- _Given data_
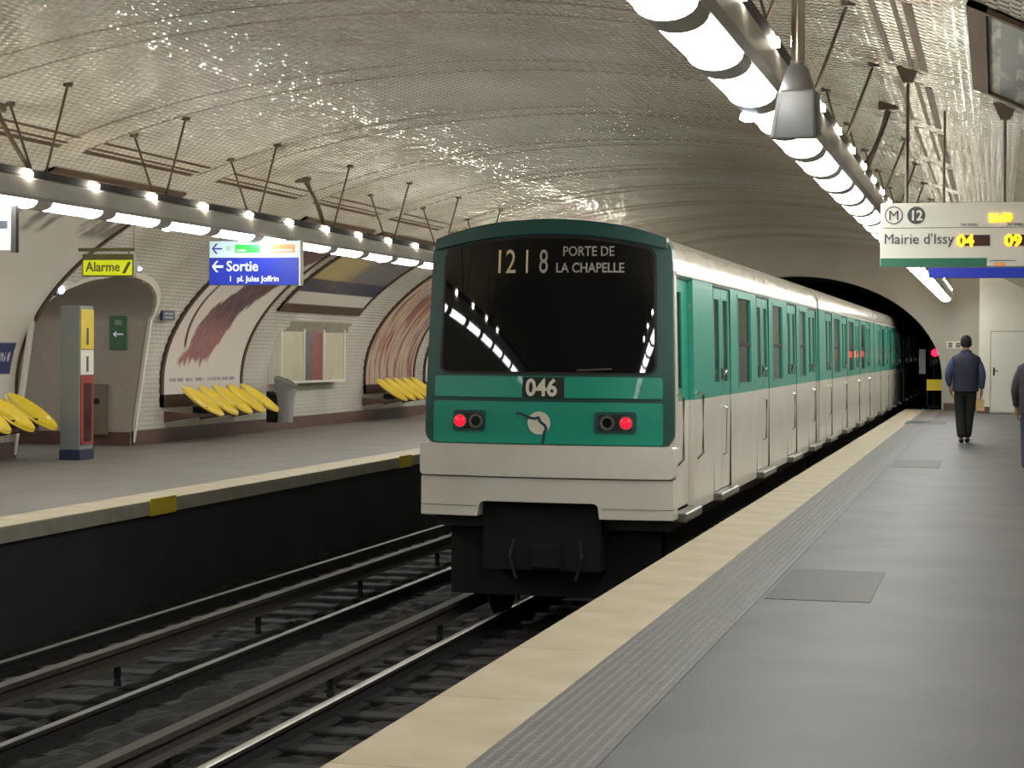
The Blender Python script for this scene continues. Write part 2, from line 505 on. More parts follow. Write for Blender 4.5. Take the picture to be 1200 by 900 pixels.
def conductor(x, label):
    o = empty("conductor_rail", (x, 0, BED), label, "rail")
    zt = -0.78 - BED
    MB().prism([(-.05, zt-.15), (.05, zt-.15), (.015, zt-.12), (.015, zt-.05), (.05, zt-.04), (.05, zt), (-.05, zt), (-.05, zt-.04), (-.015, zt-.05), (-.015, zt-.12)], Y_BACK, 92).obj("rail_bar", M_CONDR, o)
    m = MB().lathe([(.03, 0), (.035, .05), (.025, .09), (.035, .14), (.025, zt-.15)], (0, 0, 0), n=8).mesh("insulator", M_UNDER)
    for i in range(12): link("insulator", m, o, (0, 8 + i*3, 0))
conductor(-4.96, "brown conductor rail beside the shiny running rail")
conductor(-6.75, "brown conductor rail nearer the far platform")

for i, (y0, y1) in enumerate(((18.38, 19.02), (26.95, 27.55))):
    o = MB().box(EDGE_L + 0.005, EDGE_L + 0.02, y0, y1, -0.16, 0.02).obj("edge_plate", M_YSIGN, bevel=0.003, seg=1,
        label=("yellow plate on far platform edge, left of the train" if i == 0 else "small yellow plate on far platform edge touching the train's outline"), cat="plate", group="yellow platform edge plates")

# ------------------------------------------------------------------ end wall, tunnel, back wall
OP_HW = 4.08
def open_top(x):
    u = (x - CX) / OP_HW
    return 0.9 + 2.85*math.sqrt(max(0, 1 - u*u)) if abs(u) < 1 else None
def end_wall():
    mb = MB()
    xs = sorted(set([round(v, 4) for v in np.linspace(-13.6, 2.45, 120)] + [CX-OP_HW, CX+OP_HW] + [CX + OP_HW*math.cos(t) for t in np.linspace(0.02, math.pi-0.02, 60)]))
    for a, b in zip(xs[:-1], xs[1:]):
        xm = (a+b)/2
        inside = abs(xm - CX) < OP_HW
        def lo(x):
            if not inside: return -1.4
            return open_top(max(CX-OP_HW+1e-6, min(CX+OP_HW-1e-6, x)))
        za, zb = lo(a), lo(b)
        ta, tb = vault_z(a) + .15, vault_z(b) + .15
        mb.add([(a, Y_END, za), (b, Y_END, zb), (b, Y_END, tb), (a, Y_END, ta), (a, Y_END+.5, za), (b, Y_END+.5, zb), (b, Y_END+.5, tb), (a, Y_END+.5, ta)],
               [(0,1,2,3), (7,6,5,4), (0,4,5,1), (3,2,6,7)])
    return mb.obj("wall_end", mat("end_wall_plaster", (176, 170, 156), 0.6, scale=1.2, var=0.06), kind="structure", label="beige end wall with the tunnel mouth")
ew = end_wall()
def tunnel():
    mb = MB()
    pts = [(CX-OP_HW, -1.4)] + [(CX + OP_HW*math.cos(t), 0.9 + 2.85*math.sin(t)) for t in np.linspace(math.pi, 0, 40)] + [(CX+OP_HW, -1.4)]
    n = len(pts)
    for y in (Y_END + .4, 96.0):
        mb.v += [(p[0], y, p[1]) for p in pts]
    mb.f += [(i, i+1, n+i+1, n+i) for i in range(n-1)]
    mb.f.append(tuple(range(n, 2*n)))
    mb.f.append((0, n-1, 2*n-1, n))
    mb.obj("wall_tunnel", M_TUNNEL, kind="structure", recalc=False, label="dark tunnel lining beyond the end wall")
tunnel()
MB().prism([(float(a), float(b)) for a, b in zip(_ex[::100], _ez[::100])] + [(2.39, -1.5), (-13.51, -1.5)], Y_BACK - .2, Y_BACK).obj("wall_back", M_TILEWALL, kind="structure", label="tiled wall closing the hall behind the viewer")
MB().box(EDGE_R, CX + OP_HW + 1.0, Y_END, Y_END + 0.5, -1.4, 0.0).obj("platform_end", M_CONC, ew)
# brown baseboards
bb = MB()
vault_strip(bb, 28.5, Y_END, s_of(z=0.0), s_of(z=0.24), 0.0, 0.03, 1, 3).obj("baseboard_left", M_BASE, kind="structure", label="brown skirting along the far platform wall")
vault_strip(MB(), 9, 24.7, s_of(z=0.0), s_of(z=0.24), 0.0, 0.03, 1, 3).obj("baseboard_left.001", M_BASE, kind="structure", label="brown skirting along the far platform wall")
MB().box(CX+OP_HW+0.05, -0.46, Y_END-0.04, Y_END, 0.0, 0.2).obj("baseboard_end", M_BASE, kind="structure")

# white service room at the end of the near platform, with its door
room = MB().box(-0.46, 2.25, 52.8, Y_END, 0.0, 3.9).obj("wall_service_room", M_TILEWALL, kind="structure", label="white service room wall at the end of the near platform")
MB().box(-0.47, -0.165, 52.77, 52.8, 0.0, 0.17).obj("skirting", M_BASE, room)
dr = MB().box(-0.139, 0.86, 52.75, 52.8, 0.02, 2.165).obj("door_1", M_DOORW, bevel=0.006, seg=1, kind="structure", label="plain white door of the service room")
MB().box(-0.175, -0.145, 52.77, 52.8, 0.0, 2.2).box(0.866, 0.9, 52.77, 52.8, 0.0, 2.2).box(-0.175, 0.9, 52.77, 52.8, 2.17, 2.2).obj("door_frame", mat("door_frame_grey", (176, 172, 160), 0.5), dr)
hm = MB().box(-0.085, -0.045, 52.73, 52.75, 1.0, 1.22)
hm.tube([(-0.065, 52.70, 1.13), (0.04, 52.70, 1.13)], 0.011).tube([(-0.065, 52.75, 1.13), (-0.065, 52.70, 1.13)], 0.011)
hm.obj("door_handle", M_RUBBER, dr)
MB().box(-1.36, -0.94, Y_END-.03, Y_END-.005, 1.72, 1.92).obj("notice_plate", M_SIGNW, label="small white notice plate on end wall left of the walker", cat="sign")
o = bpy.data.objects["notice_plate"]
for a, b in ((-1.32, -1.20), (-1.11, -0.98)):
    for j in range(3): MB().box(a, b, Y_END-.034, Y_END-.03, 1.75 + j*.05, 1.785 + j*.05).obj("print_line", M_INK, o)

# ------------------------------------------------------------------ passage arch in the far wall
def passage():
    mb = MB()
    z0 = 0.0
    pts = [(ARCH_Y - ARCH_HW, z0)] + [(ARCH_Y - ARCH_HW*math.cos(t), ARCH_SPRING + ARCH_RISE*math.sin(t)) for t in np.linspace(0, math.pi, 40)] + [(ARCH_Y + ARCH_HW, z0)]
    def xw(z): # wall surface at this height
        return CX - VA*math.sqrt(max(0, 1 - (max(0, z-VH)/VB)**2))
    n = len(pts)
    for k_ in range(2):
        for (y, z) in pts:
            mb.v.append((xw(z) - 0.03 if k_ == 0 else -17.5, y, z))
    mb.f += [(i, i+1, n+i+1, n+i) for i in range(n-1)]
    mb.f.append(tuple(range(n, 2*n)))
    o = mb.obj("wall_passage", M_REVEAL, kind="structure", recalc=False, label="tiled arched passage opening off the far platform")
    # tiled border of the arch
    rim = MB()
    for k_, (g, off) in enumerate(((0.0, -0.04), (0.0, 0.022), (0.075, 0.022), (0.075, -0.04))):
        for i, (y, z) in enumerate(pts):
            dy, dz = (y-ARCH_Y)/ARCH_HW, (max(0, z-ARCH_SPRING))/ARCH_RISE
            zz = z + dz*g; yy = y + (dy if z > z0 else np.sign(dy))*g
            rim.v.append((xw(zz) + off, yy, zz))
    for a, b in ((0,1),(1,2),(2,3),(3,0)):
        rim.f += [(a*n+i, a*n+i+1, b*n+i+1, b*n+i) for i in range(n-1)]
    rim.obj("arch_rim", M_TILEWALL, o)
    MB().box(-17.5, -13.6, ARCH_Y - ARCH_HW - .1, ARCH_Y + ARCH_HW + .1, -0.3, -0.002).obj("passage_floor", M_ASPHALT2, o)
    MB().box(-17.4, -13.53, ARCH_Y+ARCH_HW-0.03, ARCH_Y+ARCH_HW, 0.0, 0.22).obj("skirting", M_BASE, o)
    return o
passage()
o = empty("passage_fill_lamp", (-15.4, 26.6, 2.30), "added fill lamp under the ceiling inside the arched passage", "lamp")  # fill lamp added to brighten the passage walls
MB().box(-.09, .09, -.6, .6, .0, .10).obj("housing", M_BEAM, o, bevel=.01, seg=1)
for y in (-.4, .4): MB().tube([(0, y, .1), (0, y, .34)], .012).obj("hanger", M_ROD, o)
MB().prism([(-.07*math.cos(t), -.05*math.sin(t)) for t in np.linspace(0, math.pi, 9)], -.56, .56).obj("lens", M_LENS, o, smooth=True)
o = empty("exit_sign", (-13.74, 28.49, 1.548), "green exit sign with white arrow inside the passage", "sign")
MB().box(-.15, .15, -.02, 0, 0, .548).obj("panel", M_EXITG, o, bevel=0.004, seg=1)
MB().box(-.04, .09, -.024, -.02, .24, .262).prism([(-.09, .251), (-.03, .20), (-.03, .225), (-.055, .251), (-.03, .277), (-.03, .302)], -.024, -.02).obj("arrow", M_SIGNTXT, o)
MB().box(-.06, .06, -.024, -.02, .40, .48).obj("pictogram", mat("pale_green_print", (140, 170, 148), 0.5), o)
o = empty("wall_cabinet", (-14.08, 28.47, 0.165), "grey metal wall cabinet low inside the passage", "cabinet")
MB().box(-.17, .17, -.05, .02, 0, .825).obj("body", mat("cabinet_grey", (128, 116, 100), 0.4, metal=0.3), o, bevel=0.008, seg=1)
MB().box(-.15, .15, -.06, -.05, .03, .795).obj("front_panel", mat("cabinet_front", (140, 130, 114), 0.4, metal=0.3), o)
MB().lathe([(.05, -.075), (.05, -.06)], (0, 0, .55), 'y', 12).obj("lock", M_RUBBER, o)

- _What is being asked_
With the pictures left out, restate word for word every line of the data above, from the first down to the line that contains "platform edge, left".

- _Problem solution_
The Blender Python script for this scene continues. Write part 2, from line 505 on. More parts follow. Write for Blender 4.5. Take the picture to be 1200 by 900 pixels.
def conductor(x, label):
    o = empty("conductor_rail", (x, 0, BED), label, "rail")
    zt = -0.78 - BED
    MB().prism([(-.05, zt-.15), (.05, zt-.15), (.015, zt-.12), (.015, zt-.05), (.05, zt-.04), (.05, zt), (-.05, zt), (-.05, zt-.04), (-.015, zt-.05), (-.015, zt-.12)], Y_BACK, 92).obj("rail_bar", M_CONDR, o)
    m = MB().lathe([(.03, 0), (.035, .05), (.025, .09), (.035, .14), (.025, zt-.15)], (0, 0, 0), n=8).mesh("insulator", M_UNDER)
    for i in range(12): link("insulator", m, o, (0, 8 + i*3, 0))
conductor(-4.96, "brown conductor rail beside the shiny running rail")
conductor(-6.75, "brown conductor rail nearer the far platform")

for i, (y0, y1) in enumerate(((18.38, 19.02), (26.95, 27.55))):
    o = MB().box(EDGE_L + 0.005, EDGE_L + 0.02, y0, y1, -0.16, 0.02).obj("edge_plate", M_YSIGN, bevel=0.003, seg=1,
        label=("yellow plate on far platform edge, left of the train" if i == 0 else "small yellow plate on far platform edge touching the train's outline"), cat="plate", group="yellow platform edge plates")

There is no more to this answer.